Statistically and Computationally Efficient Change Point Localization in Regression Settings

TL;DR

This paper introduces VPWBS, a novel algorithm for efficiently detecting multiple change points in high-dimensional regression, achieving near-parametric localization rates and outperforming existing methods in accuracy and robustness.

Contribution

The paper proposes VPWBS, a projection-based method that transforms high-dimensional change-point detection into a simpler mean change detection problem, with improved localization rates.

Findings

VPWBS achieves an $O_p(1/n)$ localization rate, better than the previous $O_p(1/\sqrt{n})$.

VPWBS outperforms state-of-the-art algorithms in numerical experiments, especially with small coefficient changes.

The method is robust and computationally efficient for high-dimensional regression change-point detection.

Abstract

Detecting when the underlying distribution changes for the observed time series is a fundamental problem arising in a broad spectrum of applications.
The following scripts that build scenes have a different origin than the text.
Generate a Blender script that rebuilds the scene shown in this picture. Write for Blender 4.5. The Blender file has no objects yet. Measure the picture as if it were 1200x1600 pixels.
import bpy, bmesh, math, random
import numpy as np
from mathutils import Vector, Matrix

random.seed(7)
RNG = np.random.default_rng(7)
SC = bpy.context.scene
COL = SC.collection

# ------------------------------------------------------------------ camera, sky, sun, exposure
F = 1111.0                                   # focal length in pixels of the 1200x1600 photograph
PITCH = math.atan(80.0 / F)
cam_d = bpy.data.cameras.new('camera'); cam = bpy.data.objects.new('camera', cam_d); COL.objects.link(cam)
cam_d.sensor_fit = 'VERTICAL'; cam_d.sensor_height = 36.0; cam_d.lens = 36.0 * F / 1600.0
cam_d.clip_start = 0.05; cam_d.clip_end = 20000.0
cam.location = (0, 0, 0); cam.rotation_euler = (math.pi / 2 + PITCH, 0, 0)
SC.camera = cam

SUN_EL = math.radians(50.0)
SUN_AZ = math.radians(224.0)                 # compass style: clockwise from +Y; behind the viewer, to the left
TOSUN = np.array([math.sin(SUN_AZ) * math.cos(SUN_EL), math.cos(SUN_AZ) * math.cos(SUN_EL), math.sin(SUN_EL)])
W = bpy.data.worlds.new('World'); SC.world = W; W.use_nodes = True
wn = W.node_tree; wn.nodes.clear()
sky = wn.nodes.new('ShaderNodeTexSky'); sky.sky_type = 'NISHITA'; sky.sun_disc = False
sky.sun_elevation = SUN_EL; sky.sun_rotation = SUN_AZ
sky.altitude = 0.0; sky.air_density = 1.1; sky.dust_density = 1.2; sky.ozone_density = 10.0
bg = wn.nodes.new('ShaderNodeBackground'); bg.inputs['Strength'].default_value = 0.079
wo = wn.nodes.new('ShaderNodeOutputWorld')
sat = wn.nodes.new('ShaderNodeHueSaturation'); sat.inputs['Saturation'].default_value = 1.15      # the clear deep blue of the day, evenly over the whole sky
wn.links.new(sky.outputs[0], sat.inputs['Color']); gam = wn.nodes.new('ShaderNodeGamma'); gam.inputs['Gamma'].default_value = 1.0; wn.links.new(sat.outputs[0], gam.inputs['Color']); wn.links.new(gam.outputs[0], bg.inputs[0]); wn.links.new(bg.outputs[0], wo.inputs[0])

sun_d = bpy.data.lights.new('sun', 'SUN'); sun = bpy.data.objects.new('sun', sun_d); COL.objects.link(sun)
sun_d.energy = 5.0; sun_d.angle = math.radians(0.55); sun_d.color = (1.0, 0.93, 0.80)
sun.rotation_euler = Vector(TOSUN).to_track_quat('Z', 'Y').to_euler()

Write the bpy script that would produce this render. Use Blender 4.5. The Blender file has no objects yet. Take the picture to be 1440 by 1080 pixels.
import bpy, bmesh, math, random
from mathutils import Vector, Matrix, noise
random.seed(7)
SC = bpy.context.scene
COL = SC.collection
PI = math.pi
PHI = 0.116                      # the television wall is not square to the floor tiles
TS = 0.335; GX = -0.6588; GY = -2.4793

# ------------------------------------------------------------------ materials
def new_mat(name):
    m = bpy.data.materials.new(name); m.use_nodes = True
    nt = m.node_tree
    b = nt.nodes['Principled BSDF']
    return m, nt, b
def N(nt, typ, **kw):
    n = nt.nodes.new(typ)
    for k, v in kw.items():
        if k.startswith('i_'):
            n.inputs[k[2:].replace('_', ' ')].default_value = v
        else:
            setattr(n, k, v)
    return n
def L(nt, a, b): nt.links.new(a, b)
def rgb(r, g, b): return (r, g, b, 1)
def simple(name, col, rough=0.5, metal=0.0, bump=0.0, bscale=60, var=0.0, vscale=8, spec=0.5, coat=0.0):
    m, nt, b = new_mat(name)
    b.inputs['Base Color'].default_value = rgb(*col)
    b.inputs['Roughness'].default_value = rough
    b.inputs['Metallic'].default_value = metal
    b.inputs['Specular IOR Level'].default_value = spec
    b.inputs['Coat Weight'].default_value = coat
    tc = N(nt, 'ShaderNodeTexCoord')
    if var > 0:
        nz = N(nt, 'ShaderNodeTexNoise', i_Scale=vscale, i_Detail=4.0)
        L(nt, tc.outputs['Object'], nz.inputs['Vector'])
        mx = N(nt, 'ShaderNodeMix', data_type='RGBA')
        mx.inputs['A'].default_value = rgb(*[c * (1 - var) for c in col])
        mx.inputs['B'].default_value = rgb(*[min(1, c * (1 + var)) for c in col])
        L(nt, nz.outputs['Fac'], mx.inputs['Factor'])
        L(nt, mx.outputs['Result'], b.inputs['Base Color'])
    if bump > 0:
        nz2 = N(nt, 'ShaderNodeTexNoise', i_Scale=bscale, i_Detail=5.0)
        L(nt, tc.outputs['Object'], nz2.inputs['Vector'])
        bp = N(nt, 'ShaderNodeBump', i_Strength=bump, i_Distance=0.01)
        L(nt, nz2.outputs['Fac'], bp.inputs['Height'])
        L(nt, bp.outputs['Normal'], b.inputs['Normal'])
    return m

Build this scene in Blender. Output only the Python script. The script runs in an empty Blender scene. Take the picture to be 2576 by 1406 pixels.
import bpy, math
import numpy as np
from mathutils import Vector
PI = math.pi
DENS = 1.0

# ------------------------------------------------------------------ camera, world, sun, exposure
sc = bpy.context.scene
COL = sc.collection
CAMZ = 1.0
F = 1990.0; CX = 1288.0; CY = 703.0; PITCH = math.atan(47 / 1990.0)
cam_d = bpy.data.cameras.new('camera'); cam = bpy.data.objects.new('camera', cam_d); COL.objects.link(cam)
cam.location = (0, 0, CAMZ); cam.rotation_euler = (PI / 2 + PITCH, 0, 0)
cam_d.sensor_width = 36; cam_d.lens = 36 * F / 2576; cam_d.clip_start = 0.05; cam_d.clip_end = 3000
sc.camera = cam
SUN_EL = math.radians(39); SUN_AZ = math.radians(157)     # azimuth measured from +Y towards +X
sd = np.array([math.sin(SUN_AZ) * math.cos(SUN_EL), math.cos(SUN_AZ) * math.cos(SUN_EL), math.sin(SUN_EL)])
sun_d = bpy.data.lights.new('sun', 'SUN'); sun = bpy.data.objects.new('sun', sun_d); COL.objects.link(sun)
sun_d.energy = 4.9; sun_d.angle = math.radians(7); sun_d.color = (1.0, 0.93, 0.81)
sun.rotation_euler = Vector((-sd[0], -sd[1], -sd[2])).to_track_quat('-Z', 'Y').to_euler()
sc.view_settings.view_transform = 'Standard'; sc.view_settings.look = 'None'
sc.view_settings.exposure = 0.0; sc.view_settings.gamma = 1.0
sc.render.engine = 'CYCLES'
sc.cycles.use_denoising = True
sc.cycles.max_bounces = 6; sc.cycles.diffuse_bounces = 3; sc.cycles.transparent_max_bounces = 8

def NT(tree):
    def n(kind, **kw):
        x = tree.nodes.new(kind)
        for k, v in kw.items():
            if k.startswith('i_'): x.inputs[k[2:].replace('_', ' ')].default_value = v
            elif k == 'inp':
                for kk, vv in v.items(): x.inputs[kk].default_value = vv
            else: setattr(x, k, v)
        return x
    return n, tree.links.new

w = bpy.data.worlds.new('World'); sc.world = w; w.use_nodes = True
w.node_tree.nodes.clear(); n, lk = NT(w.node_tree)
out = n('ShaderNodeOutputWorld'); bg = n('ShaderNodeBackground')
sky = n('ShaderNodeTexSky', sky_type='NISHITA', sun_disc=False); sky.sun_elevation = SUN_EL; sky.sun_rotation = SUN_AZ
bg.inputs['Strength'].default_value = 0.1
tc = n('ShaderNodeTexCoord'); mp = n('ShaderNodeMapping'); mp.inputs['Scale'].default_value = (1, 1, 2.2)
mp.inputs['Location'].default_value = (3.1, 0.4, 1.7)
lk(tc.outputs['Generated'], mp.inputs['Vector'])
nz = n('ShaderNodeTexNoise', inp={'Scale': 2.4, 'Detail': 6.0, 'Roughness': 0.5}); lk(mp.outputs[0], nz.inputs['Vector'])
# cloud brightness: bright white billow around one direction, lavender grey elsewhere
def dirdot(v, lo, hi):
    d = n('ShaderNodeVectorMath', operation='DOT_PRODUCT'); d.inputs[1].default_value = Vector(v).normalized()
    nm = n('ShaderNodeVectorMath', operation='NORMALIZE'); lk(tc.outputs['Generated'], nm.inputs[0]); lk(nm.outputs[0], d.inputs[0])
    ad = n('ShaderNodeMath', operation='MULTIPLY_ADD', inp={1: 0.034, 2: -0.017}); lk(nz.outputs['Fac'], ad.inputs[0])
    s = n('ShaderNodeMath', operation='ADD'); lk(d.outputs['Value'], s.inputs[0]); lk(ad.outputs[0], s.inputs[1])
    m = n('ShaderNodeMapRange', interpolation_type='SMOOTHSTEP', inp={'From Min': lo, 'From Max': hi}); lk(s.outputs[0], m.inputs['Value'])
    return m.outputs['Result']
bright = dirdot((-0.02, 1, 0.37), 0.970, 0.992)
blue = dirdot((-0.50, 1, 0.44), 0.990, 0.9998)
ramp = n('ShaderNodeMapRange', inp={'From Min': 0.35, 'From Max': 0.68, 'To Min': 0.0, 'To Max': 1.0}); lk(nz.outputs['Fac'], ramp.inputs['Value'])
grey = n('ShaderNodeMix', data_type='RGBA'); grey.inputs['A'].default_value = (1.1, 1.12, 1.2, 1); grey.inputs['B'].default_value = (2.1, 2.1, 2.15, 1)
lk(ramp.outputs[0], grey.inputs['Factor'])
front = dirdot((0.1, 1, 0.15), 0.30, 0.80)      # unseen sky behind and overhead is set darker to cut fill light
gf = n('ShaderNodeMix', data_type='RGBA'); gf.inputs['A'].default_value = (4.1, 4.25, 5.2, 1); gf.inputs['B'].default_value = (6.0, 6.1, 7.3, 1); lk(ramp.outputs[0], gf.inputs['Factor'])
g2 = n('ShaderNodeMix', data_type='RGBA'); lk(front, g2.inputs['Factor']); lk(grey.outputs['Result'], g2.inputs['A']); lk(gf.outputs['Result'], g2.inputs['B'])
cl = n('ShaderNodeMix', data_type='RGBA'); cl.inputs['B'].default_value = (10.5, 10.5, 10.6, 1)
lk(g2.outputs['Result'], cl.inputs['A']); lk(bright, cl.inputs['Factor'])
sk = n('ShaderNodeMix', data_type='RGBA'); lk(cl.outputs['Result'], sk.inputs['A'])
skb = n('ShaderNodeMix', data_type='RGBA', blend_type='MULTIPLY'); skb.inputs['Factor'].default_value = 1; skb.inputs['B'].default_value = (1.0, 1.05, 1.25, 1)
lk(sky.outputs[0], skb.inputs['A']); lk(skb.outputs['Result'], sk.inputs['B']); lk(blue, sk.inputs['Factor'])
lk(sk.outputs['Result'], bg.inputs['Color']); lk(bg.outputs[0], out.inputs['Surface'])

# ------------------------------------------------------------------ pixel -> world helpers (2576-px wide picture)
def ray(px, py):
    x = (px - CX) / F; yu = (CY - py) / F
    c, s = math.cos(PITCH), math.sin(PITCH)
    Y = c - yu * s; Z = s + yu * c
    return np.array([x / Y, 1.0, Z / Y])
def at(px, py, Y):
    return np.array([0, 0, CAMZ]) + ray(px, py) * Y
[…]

In this paper, we study multiple change-point localization in the high-dimensional regression setting, which is particularly challenging as no direct observations of the parameter of interest is available. Specifically, we assume we observe $\{ x_t, y_t\}_{t=1}^n$ where $ \{ x_t\}_{t=1}^n $ are $p$-dimensional covariates, $\{y_t\}_{t=1}^n$ are the univariate responses satisfying $\mathbb{E}(y_t) = x_t^\top \beta_t^* \text{ for } 1\le t \le n $ and $\{\beta_t^*\}_{t=1}^n $ are the unobserved regression coefficients that change over time in a piecewise constant manner. We propose a novel projection-based algorithm, Variance Projected Wild Binary Segmentation~(VPWBS), which transforms the original (difficult) problem of change-point detection in $p$-dimensional regression to a simpler problem of change-point detection in mean of a one-dimensional time series. VPWBS is shown to achieve sharp localization rate $O_p(1/n)$ up to a log factor, a significant improvement from the best rate $O_p(1/\sqrt{n})$ known in the existing literature for multiple change-point localization in high-dimensional regression. Extensive numerical experiments are conducted to demonstrate the robust and favorable performance of VPWBS over two state-of-the-art algorithms, especially when the size of change in the regression coefficients $\{\beta_t^*\}_{t=1}^n $ is small.